A face for all seasons
If you watch any television or movies filmed in Newfoundland, you'll spot Hopkins somewhere on the screen.
He's played a constable in Murdoch Mysteries, a prison guard in Frontier, and a drug dealer on Republic of Doyle. Eagle-eyed viewers of Hudson & Rex will find him playing three different characters.
A film that doesn't show Hopkins's face is Maudie, in which he worked as Ethan Hawke's stand-in.
He remembers Hawke singing a song about Uma Thurman one night at the Fisher's Loft in Port Rexton and hoping to bond with him over music.
"I was a bit ridiculous and gave him a CD copy of the band's 2014 EP in the craft truck one evening," he recalls.
Sublime and ridiculous
You'll have to chat with Hopkins for a long time before he'll bring up his accolades, though.
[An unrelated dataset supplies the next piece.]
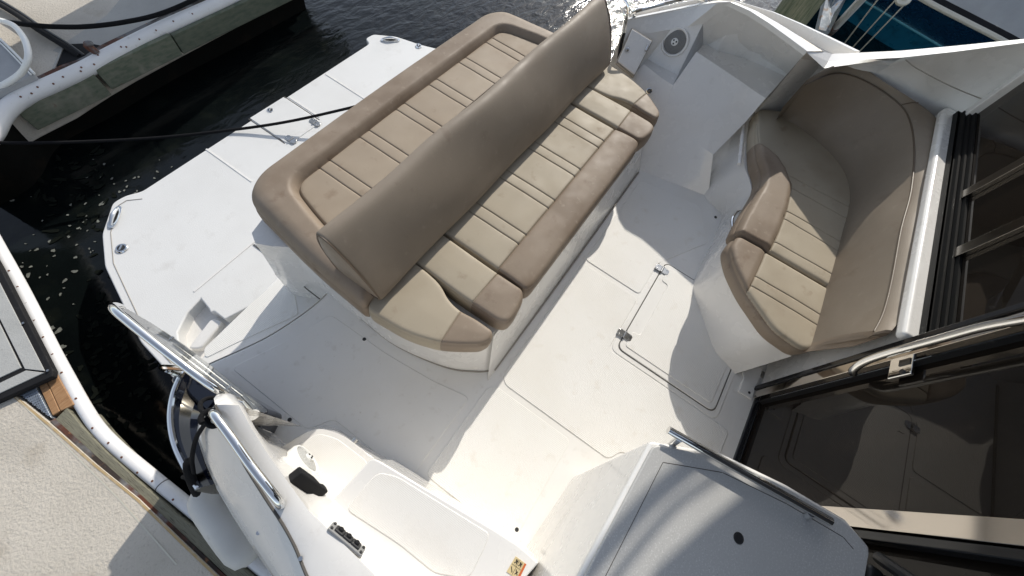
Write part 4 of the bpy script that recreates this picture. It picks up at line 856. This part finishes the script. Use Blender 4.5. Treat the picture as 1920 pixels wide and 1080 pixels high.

When pressed, he'll tell you about Touch, a short film by Noel Harris, in which he plays a man in debt to a loan shark. For his performance, he was awarded best male actor in the short film category at the 2017 Monaco International Film Festival and best actor in a short film at the 2018 Social World Film Festival in Italy.
"I'm better at self-deprecating humour than at boasting," he says.
While he may not like to brag, he's happy to tell you all about the Godzilla "artworks" in his house. "There's another one in the other room that's the Last Supper, and Godzilla is behind Jesus," Hopkins says.
Between Breaths will begin its New Brunswick tour on March 16 at the Fredericton Playhouse with a pay-what-you-will show.